Among the games were a ring toss, bingo and balloon darts. There was also a photobooth available.

Siblings were able to participate in brain games with BREAKOUT at Ping Recreation Center where they had to decipher puzzles.

Sam Cooper, a 17-year-old visiting his brother, Adin Cooper, a sophomore studying entrepreneurship, said his favorite part of the weekend was “hanging out in the dorms."

“My mom thought (BREAKOUT) would be a nice family activity,” Sam said.

A more realistic event put on was The Evening Show which mimics the approach of a late night talk show. Joe Hennessy, a freshman studying journalism, said he watches Jimmy Fallon and was worried about how the audience would react to the comedy of the event.

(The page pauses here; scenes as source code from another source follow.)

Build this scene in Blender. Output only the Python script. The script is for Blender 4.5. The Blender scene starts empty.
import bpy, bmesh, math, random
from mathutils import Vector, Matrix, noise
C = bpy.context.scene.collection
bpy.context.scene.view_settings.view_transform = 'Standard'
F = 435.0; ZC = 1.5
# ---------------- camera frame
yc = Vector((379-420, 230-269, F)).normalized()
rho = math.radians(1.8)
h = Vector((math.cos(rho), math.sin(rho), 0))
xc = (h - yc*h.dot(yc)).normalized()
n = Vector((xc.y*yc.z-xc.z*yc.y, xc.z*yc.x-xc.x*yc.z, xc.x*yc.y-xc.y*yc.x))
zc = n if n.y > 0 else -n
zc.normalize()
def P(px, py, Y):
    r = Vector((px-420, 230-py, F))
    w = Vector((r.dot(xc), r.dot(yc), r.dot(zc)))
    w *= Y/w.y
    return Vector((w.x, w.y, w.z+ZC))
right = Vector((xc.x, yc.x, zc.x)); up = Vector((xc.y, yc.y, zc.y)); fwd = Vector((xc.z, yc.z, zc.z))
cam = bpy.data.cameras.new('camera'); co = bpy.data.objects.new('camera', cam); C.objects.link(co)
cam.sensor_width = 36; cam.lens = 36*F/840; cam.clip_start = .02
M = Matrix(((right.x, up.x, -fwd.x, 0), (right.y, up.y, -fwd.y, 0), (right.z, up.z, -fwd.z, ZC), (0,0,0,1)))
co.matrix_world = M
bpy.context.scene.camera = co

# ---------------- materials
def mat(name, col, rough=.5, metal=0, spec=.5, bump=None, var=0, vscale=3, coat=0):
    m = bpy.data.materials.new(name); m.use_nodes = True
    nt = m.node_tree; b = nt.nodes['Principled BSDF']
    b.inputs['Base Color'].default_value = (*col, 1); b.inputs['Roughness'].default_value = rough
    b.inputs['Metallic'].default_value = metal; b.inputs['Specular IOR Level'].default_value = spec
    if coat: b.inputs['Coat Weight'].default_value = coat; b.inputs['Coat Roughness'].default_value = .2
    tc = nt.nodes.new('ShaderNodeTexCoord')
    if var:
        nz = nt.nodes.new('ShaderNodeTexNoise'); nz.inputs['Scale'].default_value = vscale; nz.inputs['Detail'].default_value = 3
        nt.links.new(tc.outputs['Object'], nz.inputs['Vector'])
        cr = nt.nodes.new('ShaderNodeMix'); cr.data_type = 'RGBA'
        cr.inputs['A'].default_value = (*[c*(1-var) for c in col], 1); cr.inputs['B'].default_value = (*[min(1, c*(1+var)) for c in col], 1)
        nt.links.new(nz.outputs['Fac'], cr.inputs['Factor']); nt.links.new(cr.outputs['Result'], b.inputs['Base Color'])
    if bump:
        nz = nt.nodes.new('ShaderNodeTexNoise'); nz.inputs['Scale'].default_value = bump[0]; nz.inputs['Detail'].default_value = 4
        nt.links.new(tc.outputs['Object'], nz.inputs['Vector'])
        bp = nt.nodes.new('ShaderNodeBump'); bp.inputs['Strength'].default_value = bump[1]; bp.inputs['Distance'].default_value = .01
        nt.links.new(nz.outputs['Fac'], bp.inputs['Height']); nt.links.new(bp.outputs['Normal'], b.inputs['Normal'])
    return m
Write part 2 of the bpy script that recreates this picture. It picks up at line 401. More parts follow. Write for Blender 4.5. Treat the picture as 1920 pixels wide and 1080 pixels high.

Matt Lackritz, the producer of The Evening Show, said he was pleased with the turnout and thought the show was “really successful.” There was a mix of digital and live content, including a special guest visit from the president of Black Sheep Improv.

Lackritz, a junior studying journalism, added that the audience seemed to enjoy the “jokes on current events” and “street talking” segments the best. He said the group will hold four shows this semester.

Adrienne Hennessy, the sister of Joe Hennessy, said students and their families should give the school-sponsored events a chance because they are actually “fun.”